More than 1,700 Afghan civilian deaths and injuries were attributed to attacks claimed by IS-K.

The chief of UNAMA's human rights service condemned the attacks on civilians as "reprehensible" and called for ending them immediately.

"It is critical that the de facto authorities uphold their obligation to protect the right to life by carrying out independent, impartial, prompt, thorough, effective, credible, and transparent investigations into IED attacks affecting civilians," Fiona Frazer said.

UNAMA said Monday that Taliban authorities continue to prevent journalists from covering mass casualty IED attacks, saying it recorded many instances of "arbitrary arrest and detention, ill-treatment, and excessive use of force" deployed against media workers covering such incidents.

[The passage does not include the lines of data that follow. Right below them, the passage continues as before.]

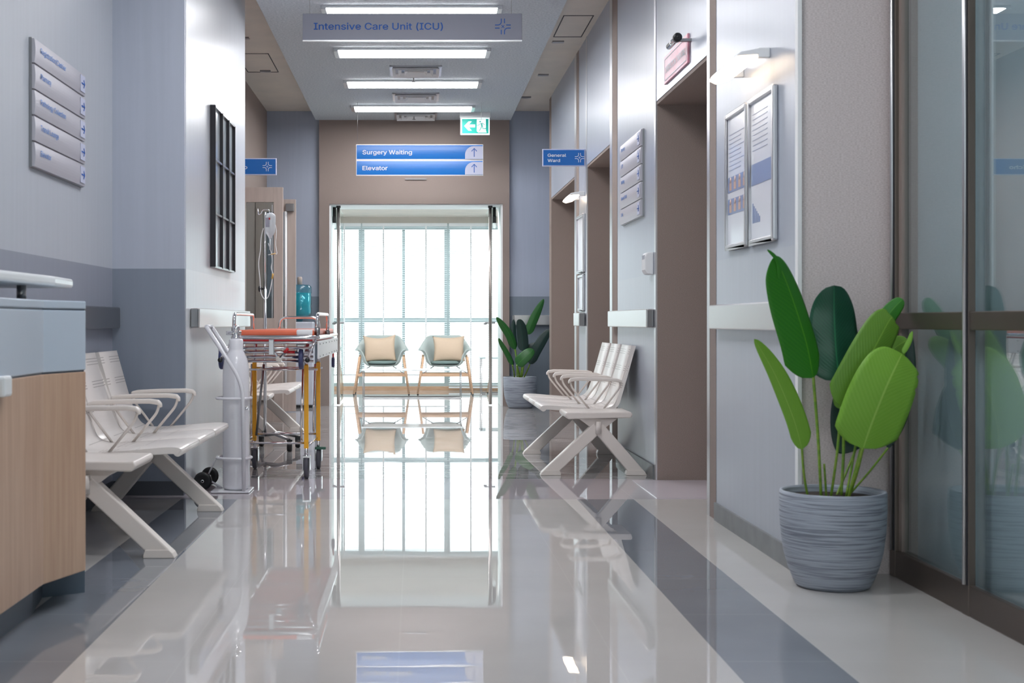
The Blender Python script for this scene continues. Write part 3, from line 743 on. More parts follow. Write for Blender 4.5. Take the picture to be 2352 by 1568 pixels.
t = thing('dispenser', 'small white hand dispenser on the wall beside the nearest doorway', 'dispenser', (XR - .03, 8.25, 1.3))
MB().prism([(XR, 1.24), (XR - .04, 1.245), (XR - .052, 1.27), (XR - .052, 1.35), (XR - .04, 1.375), (XR, 1.378)], 'y', 8.2, 8.33).build('case', 'white', t, bevel=.006)
bx(XR - .053, XR - .051, 8.22, 8.31, 1.335, 1.36).build('window_slot', 'silver', t)

# ================================================================== RAILS
def rail(x0, x1, y0, y1, label, capnear=True, mat='rail', z0=.918, z1=1.032):
    t = thing('crash_rail', label, 'wall rail', ((x0 + x1) / 2, (y0 + y1) / 2, z0), 'metal crash rails')
    bx(x0, x1, y0, y1, z0, z1).build('rail_face', mat, t, bevel=.006)
    if capnear: bx(x0 + .002, x1 - .002, y0 - .03, y0, z0 + .003, z1 - .003).build('end_cap', 'steel', t, bevel=.006)
rail(1.40, XR, 5.18, 6.45, 'satin metal crash rail under the two framed posters, behind the near plant')
rail(1.40, XR, 8.2, 9.85, 'bright metal crash rail behind the right three-seat bench')
rail(1.39, XR - .005, 11.5, 11.9, 'short metal crash rail between the two far doorways')
rail(XL, -1.62, 4.95, 7.40, 'grey metal crash rail behind the reception counter, ending at the blue column', mat='steel')
rail(-1.27, -1.22, 7.62, 9.95, 'bright metal crash rail on the silver column beside the stretcher')
t = thing('crash_rail', 'short metal crash rail on the far blue wall behind the far plant', 'wall rail', (1.32, 15.38, .918), 'metal crash rails')
bx(1.12, 1.54, 15.36, 15.41, .918, 1.032).build('rail_face', 'rail', t, bevel=.006)
bx(1.10, 1.12, 15.365, 15.41, .921, 1.029).build('end_cap', 'steel', t)

# picture frame grid on the silver column
t = thing('wall_frame_grid', 'black wall frame of nine glass squares on the silver column above the stretcher', 'picture frame', (-1.27, 8.8, 1.29))
ys = (8.34, 8.66, 8.955, 9.245); zs = (1.294, 1.625, 1.96, 2.29)
mb = MB()
for yy in ys: mb.box(-1.27, -1.236, yy - .008, yy + .008, zs[0], zs[-1])
mb.build('upright', 'darkgap', t)
mb = MB()
for z in zs: mb.box(-1.27, -1.239, ys[0], ys[-1], z - .006, z + .006)
mb.build('crossbar', 'steel', t)
for a in range(3):
    for b in range(3): bx(-1.265, -1.256, ys[a] + .008, ys[a + 1] - .008, zs[b] + .006, zs[b + 1] - .006).build('glass_square', 'mirror', t)

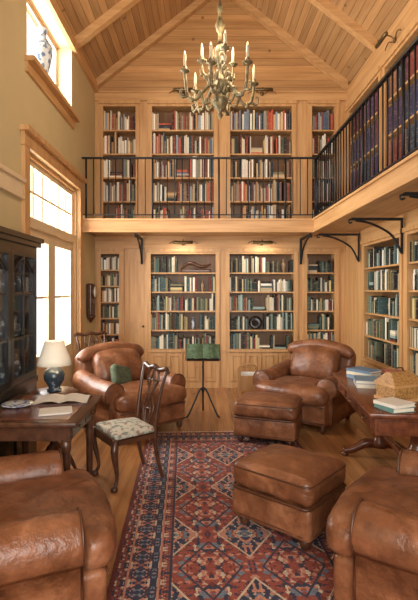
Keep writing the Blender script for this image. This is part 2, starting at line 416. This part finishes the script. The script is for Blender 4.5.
bookcase('bookcase',(1.66,Y,0),0,.54,0,2.24,5,.62,PAL_L,{},doors=2)
bookcase('bookcase',(-1.68,Y,2.66),0,.62,0,2.0,5,0,PAL_U)
bookcase('bookcase',(-.88,Y,2.66),0,1.10,0,2.0,5,0,PAL_U)
bookcase('bookcase',(.40,Y,2.66),0,1.10,0,2.0,5,0,PAL_U)
bookcase('bookcase',(1.74,Y,2.66),0,.46,0,2.0,5,0,PAL_U)
for a,b in ((5.42,6.72),(4.02,5.3),(2.62,3.9),(1.2,2.5)):
    bookcase('bookcase',(XR,b,0),-math.pi/2,b-a,0,2.28,5,.62,PAL_L,{2:[(.5,.85)]} if a>5 else {},doors=3)
for a,b in ((6.07,7.42),(4.62,5.95),(3.17,4.5),(1.72,3.05)):
    bookcase('bookcase',(XR,b,2.66),-math.pi/2,b-a,0,1.84,4,0,PAL_S,uniform=True)
# panel door in back wall
e=empty('door_1'); mb=MB(); a,b=-1.289,-.951
mb.box(a,b,YB+.06,YB+.1,0,2.279)
for q in ((a,a+.07),(b-.07,b)): mb.box(*q,YB+.035,YB+.059,0,2.279)
for z0,z1 in ((0,.2),(.95,1.07),(2.1,2.279)): mb.box(a+.07,b-.07,YB+.037,YB+.059,z0,z1)
mb.lathe([(.018,0),(.02,.02),(.0,.03)],(0,0,0),10,1,Matrix.Translation((b-.035,YB+.035,1.0))@Matrix.Rotation(math.pi/2,4,'X'))
mb.build('leaf',[pine_z,brass],e)
# ---------------------------------------------------------------- balcony
BX,BY=1.63,6.7
mb=MB()
mb.box(XL+.002,XR-.002,BY,YB-.06,2.48,2.60,0); mb.box(BX,XR-.06,YF+.01,BY,2.481,2.599,1)
mb.box(XL+.002,BX-.02,BY-.02,BY+.03,2.44,2.61,0); mb.box(BX-.02,BX+.03,YF+.01,BY+.03,2.44,2.61,1)
mb.box(XL+.002,BX-.045,BY-.045,BY+.02,2.61,2.635,0); mb.box(BX-.045,BX+.02,YF+.01,BY+.02,2.61,2.635,1)
mb.box(XL+.002,BX-.035,BY-.035,BY-.02,2.44,2.47,0); mb.box(BX-.035,BX-.02,YF+.01,BY-.02,2.44,2.47,1)
mb.build('balcony',[pine_x,pine_y])
mb=MB(); zt=3.53; zb=2.70; o=.03
def bar(p,q,r=.011): mb.tube([p,q],r,4,sm=False)
mb.box(XL,BX+o-.02,BY+o-.02,BY+o+.02,zt-.012,zt+.012); mb.box(BX+o-.02,BX+o+.02,YF,BY+o+.02,zt-.012,zt+.012)
bar((XL,BY+o,zb),(BX+o,BY+o,zb)); bar((BX+o,YF,zb),(BX+o,BY+o,zb))
x=XL+.06;i=0
while x<BX+o:
    mb.tube([(x,BY+o,zb if i%9 else 2.61),(x,BY+o,zt)],.0075 if i%9 else .015,6); x+=.108;i+=1
y=BY+o;i=0
while y>YF:
    mb.tube([(BX+o,y,zb if i%9 else 2.61),(BX+o,y,zt)],.0085 if i%9 else .016,6); y-=.108;i+=1
mb.build('balcony_railing',[iron])
def bracket(loc,rz,ln):
    m=MB()
    m.box(-.018,.018,-ln,0,-.03,0); m.box(-.018,.018,-.02,0,-.42,-.03)
    m.tube(cat([(0,-ln*.92,-.03),(0,-ln*.6,-.07),(0,-ln*.22,-.2),(0,-.02,-.40)],8),.014,6)
    m.tube(cat([(0,-ln-.0,-.015),(0,-ln-.03,-.03),(0,-ln-.02,-.06),(0,-ln+.01,-.05)],6),.01,6)
    m.build('iron_bracket',[iron],None,loc,rz)
for x in (-1.0,1.60): bracket((x,YB-.022,2.44),0,.72)
for y in (6.85,5.36,3.96,2.56): bracket((XR-.022,y,2.44),-math.pi/2,.60)
def piclight(loc,rz=0):
    m=MB()
    m.lathe([(.03,0),(.035,.01),(.02,.02)],(0,0,0),12,0,Matrix.Rotation(math.pi/2,4,'X'))
    m.tube(cat([(0,0,0),(0,-.06,.05),(0,-.14,.05),(0,-.17,.01)],6),.007,6)
    m.tube([(-.16,-.17,0),(-.15,-.17,0),(.15,-.17,0),(.16,-.17,0)],[.012,.025,.025,.012],10)
    for s in (-1,1):
        m.tube(cat([(s*.05,-.02,0),(s*.12,-.03,.04),(s*.2,-.03,.02),(s*.23,-.03,-.01)],5),.006,6)
    return m.build('picture_light',[brass],None,loc,rz)
for x in (-.32,.96): piclight((x,YB-.01,2.36)); piclight((x,YB-.04,4.80))
for y in (5.6,4.1): piclight((XR-.01,y,4.64),-math.pi/2)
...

The mission said that Taliban authorities do release information on incidents of violence but "casualty figures are often inaccurate and unrealistic."
The Taliban maintain their counterterrorism operations have significantly degraded the IS-K presence in Afghanistan, killing its key commanders in recent months.

The Taliban waged a deadly insurgency and reclaimed power as the United States and its NATO allies withdrew from Afghanistan in August 2021, ending their two-decade-long occupation.

UNAMA documented more than 3,000 civilian deaths in 2020 and 1,659 fatalities in the first half of 2021 alone, blaming the then-insurgent Taliban and other anti-government armed groups for causing most of those casualties.